The Atracks Approach
Atracks provides training and mentoring in Natural Search Optimisation, PPC Advertising and Web Analytics enabling clients to keep in-house as much or as little of this work they choose. The result is that clients are empowered to take control of their website marketing and development.
Every time a visitor arrives on your website, he leaves behind him a trail of information about how and where he found your site, which pages he visited, how long he spent on them, the time of day and day of week he visited. And that is in addition to the information about transactions if the site is ecommerce enabled.
Web Analytics is the study of this data and its interpetation. It enables informed decisions to be made based on real information, not just guesswork and it is invaluable in deciding how to spend promotional budgets and how to develop the site to improve usability and conversions.
Good use of web stats is like giving your marketing department 20 20 vision. Ignore them and your marketers are working blindfold!
Don’t ignore the best marketing and business information source you have!
Web stats are:
- Invaluable
- Not boring
- Easy to understand – at least we make them so
- Provide you with a powerful competitive edge
- Are used by all serious ecommerce sites
Introduction to Web Analytics using Google Analytics
This course is led by Sally Kavanagh, who is Google Analytics Individual Qualified
Getting the web analytics process right is key to running a web site effectively.
If the site is transactional, ie an ecommerce site, or if you are running a pay per click campaigns, one could go further and say it is madness not to take account of what your web stats have to tell you.
Atracks half day course in getting the Web Analytics process right has now been expanded to cover a full day. Not only does this allow material to be covered in more depth, it also allows greater student participation. This takes the form of exercises as well as discussion of specific examples of how the web analtyics process applies to students’ websites
If you have ever felt overwhelmed by the sheer volume of data that you are confronted with, or if you simply don’t know where to start, then this is the course for you!
We shall use Google Analytics as the source of sample data on the course but the software you use to gather and interrogate data is largely irrelevant to the web analytics process. The Managing Director wants a well constructed and designed Excel spreadsheet that collates the different metrics that interests him. He is unlikely to be interested in the print out of a report from the web stats package. So we shall be mainly looking at what to do with the data. Collecting it is really just the easy bit.
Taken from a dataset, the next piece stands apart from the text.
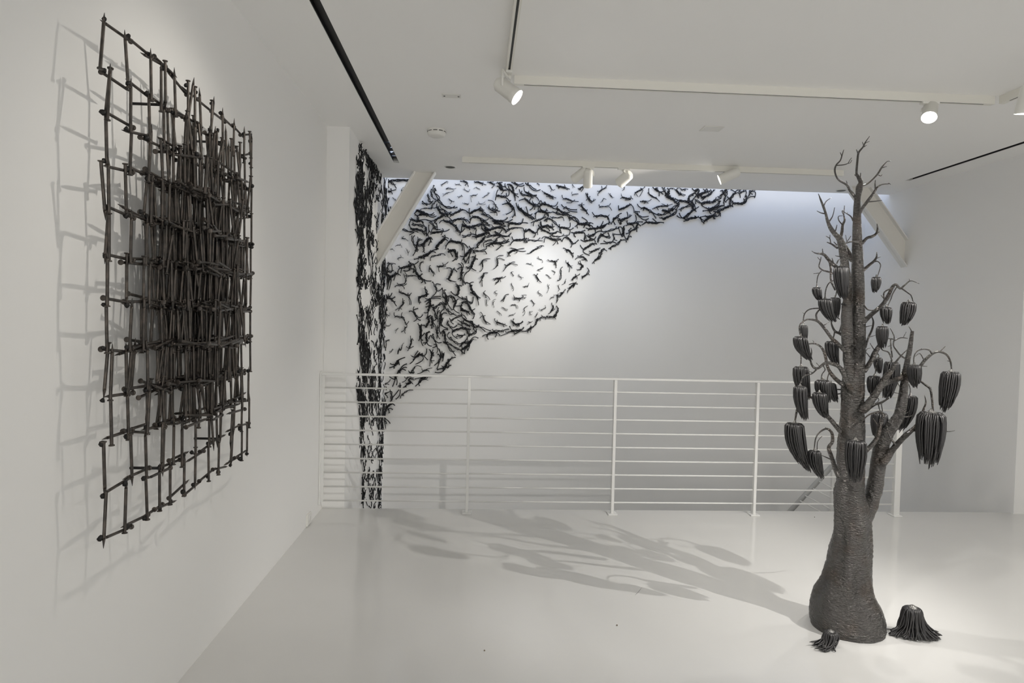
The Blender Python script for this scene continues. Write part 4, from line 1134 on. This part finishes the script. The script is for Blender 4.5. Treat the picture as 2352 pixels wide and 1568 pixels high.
branch([L(2, -.02, -.02, (825, 590, 10), (822, 620, 9), (818, 655, 9)), L(2, -.01, .02, (830, 560, 9), (845, 500, 7))], 7)

# pods: bundles of dark nails hanging from a welded cap
rp = random.Random(77)
def pod(tx, ty, w_, bx, by, dy, parent=tree):
    y = YT + dy
    Tp, Bp = at(tx, ty, 1, y), at(bx, by, 1, y)
    R0 = px_rad(tx, ty, w_, y); Ln = (Bp - Tp).length
    r = min(.0042, max(.0026, R0 * .105))
    Bp = Bp + Vector((0, rp.uniform(-.2, .2) * R0, 0))
    def cen(t):
        s = t ** 2.2
        return Vector((Tp.x + (Bp.x - Tp.x) * s, Tp.y + (Bp.y - Tp.y) * s, Tp.z + (Bp.z - Tp.z) * t))
    b = MB(); tap = .82 if R0 < .05 else .62
    for q, dens in ((1.0, 1.0), (.72, .9), (.42, .9)):
        n = max(6, int(2 * math.pi * R0 * q / (2.15 * r) * dens))
        for k in range(n):
            a = 2 * math.pi * (k + rp.uniform(-.25, .25)) / n
            d = Vector((math.cos(a), math.sin(a), 0)); te = rp.uniform(.66, 1.0) if q > .5 else rp.uniform(.85, 1.06)
            sw = rp.uniform(-.12, .12)
            d2 = Vector((math.cos(a + sw), math.sin(a + sw), 0))
            rr_ = (R0 - r) * q; js = rp.uniform(.88, 1.06)
            top = Tp + Vector((0, 0, -R0 * .16))
            pts = [top + d * rr_ * .38, top + d * rr_ * .74 + Vector((0, 0, -R0 * .02)), top + d * rr_ * .97 * js + Vector((0, 0, -R0 * .26))]
            for t in (.28, .48, .68, .86, 1.0):
                tt = t * te; wd_ = 1.03 - .12 * abs(tt - .35) - tap * max(0, tt - .4) ** 1.2
                pts.append(cen(tt) + d2 * rr_ * wd_ * js)
            m = len(pts); b.tube(pts, [r * .9, r, r, r, r, r, r * .95, r * .35], 6)
    # dark core so the bundle is solid
    b.tube([cen(t) for t in (.1, .3, .5, .75, .9)], [R0 * .5, R0 * .68, R0 * .66, R0 * .42, R0 * .1], 10)
    po = b.build('nail_pod', M['pod'], parent)
    c = MB()
    c.tube([Tp + Vector((0, 0, .01)), Tp, Tp - Vector((0, 0, R0 * .1)), Tp - Vector((0, 0, R0 * .2)), Tp - Vector((0, 0, R0 * .3))], [.003, R0 * .2, R0 * .42, R0 * .62, R0 * .4], 12, jit=bark(90, .22, .1))
    c.build('welded_cap', M['cap'], po)
    return po
PODS = [(1932, 610, 33, 1940, 686, -.13), (1876, 659, 21, 1884, 691, -.1), (1895, 685, 29, 1916, 740, -.12), (1918, 682, 24, 1917, 736, .06), (2013, 635, 22, 2009, 672, -.1),
        (2036, 704, 25, 2038, 744, -.08), (2087, 692, 32, 2075, 747, -.1), (1846, 746, 19, 1848, 786, -.12), (1839, 771, 33, 1861, 828, -.2), (1910, 782, 28, 1920, 838, .03),
        (1840, 840, 35, 1855, 919, -.05), (1838, 885, 31, 1848, 963, -.16), (1890, 871, 34, 1900, 925, -.13), (1908, 878, 24, 1923, 924, .04), (1882, 900, 34, 1894, 957, -.17),
        (1825, 969, 44, 1855, 1079, -.1), (1871, 1033, 31, 1888, 1098, -.12), (1965, 1008, 46, 1964, 1109, -.155), (2027, 748, 27, 2027, 800, -.11), (2017, 820, 19, 2019, 858, .02),
        (2009, 862, 31, 2004, 910, -.02), (2048, 829, 36, 2034, 915, .03), (2100, 836, 31, 2103, 891, -.12), (2184, 851, 42, 2168, 943, -.06), (2091, 907, 31, 2067, 990, .08),
        (2139, 943, 60, 2128, 1068, -.12), (2021, 946, 36, 2015, 1006, .05)]
for a in PODS: pod(*a)

# two pods dropped on the floor
def floor_pod(cap_px, cap_y, foot, R0, H, tips, n, label, group, r=.0042, seed=3):
    rnd = random.Random(seed); Tp = at(cap_px[0], cap_px[1], 1, cap_y)
    e = empty('fallen_nail_pod', (foot[0], foot[1], 0), label, 'nail bundle', group)
    b = MB()
    for k in range(n):
        a = 2 * math.pi * (k + rnd.uniform(-.3, .3)) / n
        q = 1 if k % 3 else .6
        d = Vector((math.cos(a), math.sin(a), 0))
        # spread on the floor: blend between the side directions given
        spread = tips(a, rnd)
        base = Vector((foot[0], foot[1], 0)) + spread
        top = Tp - Vector((0, 0, R0 * .1))
        p0 = top + d * R0 * .35 * q; p1 = top + d * R0 * .85 * q - Vector((0, 0, R0 * .1)); p2 = top + d * R0 * 1.0 * q - Vector((0, 0, R0 * .55))
        jt = lambda s_: Vector((rnd.gauss(0, s_), rnd.gauss(0, s_), 0))
        p2 = p2 + jt(R0 * .07)
        kz = rnd.uniform(0, .02) * (1 if k % 2 else .3)
        g = Vector((base.x, base.y, r + kz))
        low = p2.lerp(g, .60); low = low + jt(R0 * .14); low.z = max(r, g.z + (p2.z - g.z) * .13)
        m1 = p2.lerp(g, .2); m1 = m1 + jt(R0 * .1); m1.z = g.z + (p2.z - g.z) * .5
        pts = smooth_path([tuple(p0), tuple(p1), tuple(p2), tuple(m1), tuple(low), tuple(g)], 3)
        pts = [Vector((p[0], p[1], max(p[2], r))) for p in pts]
        b.tube(pts, [r] * (len(pts) - 1) + [r * .35], 7)
    b.tube([Tp - Vector((0, 0, R0 * .3)), Tp.lerp(Vector((foot[0], foot[1], .02)), .5), Vector((foot[0], foot[1], .012))], [R0 * .6, R0 * .72, R0 * .8], 10)
    o = b.build('nail_strands', M['pod'], e)
    c = MB(); c.tube([Tp + Vector((0, 0, R0 * .28)), Tp + Vector((0, 0, R0 * .12)), Tp - Vector((0, 0, R0 * .12)), Tp - Vector((0, 0, R0 * .35))], [R0 * .14, R0 * .42, R0 * .66, R0 * .6], 12, jit=bark(80, .3, .1))
    c.build('welded_cap', M['cap'], e)
gb = at(2098, 1462, 2, 0)
floor_pod((2096, 1394), gb.y, (gb.x, gb.y), .041, .15, lambda a, q: Vector((math.cos(a) * (.115 if math.cos(a) > 0 else .12) * q.uniform(.75, 1.08) + .01, math.sin(a) * .06 * q.uniform(.7, 1.1) - .012 * math.cos(a), 0)), 78,
          'large bundle of dark nails standing splayed on the floor right of the tree foot', 'fallen nail pods', r=.0044)
b = MB(); p0, p1 = at(2025, 1444, 2, .005), at(2046, 1443, 2, .005); b.tube([p0 + Vector((.02, 0, 0)), p1 + Vector((.03, -.01, 0))], [.002, .0044], 6)
lo = b.build('stray_nail', M['pod'], [o for o in col.objects if o.name.startswith('fallen_nail_pod')][0])
gs = at(1906, 1486, 2, 0)
floor_pod((1909, 1449), gs.y - .005, (gs.x, gs.y), .03, .08, lambda a, q: Vector((-.075 * q.uniform(.35, 1.3) + .05 * max(0, math.cos(a)) , math.sin(a) * .035 - .02 * q.uniform(.2, 1.2), 0)), 56,
          'small bundle of dark nails leaning on the floor in front of the tree foot', 'fallen nail pods', r=.0034, seed=9)

# floor litter: a scratch and a few specks
sk = at(1467, 1358, 2, 0)
b = MB(); a_, c_ = at(1459, 1366, 2, .0004), at(1474, 1349, 2, .0004); b.tube([a_, a_.lerp(c_, .4) + Vector((.002, 0, 0)), c_], [.0005, .0011, .0004], 5)
tag(b.build('floor_scratch', M['shade']), 'thin dark scratch on the white floor left of the tree', 'scratch')
for px, lab in (((1871, 1187), 'tiny brown crumb on the floor near the railing behind the tree'), ((1417, 1435), 'tiny grey crumb on the open floor in the middle'), ((1113, 1493), 'tiny dark crumb on the floor left of centre')):
    p = at(*px, 2, .003); b = MB(); blob(b, Vector((0, 0, 0)), .0036, random.Random(px[0])); b.v = [(x, y, z * .8) for x, y, z in b.v]
    o = b.build('crumb', M['brass']); o.location = (p.x, p.y, .0030); tag(o, lab, 'crumb', 'crumbs on the floor')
It does not matter if you do not use Google Analytics to gather data. If you are using the stats package provided by your hosting company, then you are likely to find that either it provides very similar information to Google Analytics or that it provides only very limited data. If the data provision is similar, then the fact that your data is coming from your own stats package will make little difference. If your stats provision is poor, the course will show you the level of provision you should expect and suggest ways to achieve an acceptable level of data provision.
Course contents
What is web analytics and what can it deliver
How data is collected – a brief revue of the different technologies available, their advantages and limitations.
Setting up the web analytics account, including basic filtering to exclude internal traffic and permitting access to different users
Planning the process – as with any process, thinking through what the goals are and how they are to be achieved is the vital first step
Overview of what infomation Google Analytics provides and how to access and export it
Defining key performance indicators for you site – we shall look at examples of KPIs that apply to many different sites without losing sight of the need to make KPIs site specific
Kaizen – setting up a cycle of continuous improvement ensures action results from the information provided by the stats – if no action every happens why bother to measure anything in the first place!
Web analytics and search, we look at both PPC and natural search data
Web analtyics and usability – what can web analtyics say about how well your website is meeting visitor needs and expectations
Web analytics and performance – is your website achieving its goals?
Presenting information – ensuring information is presented in a way that ensures it is acted up
Case Studies – real examples of how web data has been used to make sites more effective, more search engine visible and more profitable.
Who should attend
Webmasters – if you are responsible for running a website, then a knowledge of web analytics is vital.
Online Marketers – knowing how to measure the effects of campaigns brings a whole new meaning to return on investment
PPC advertisers – if you are running any level of pay per click advertisers, then knowing what is delivering the customers and what is delivering nothing is something of a ‘no brainer’.
Web analytics is not just for ecommerce sites. Every web master should know about and be measuring what is happening on his site.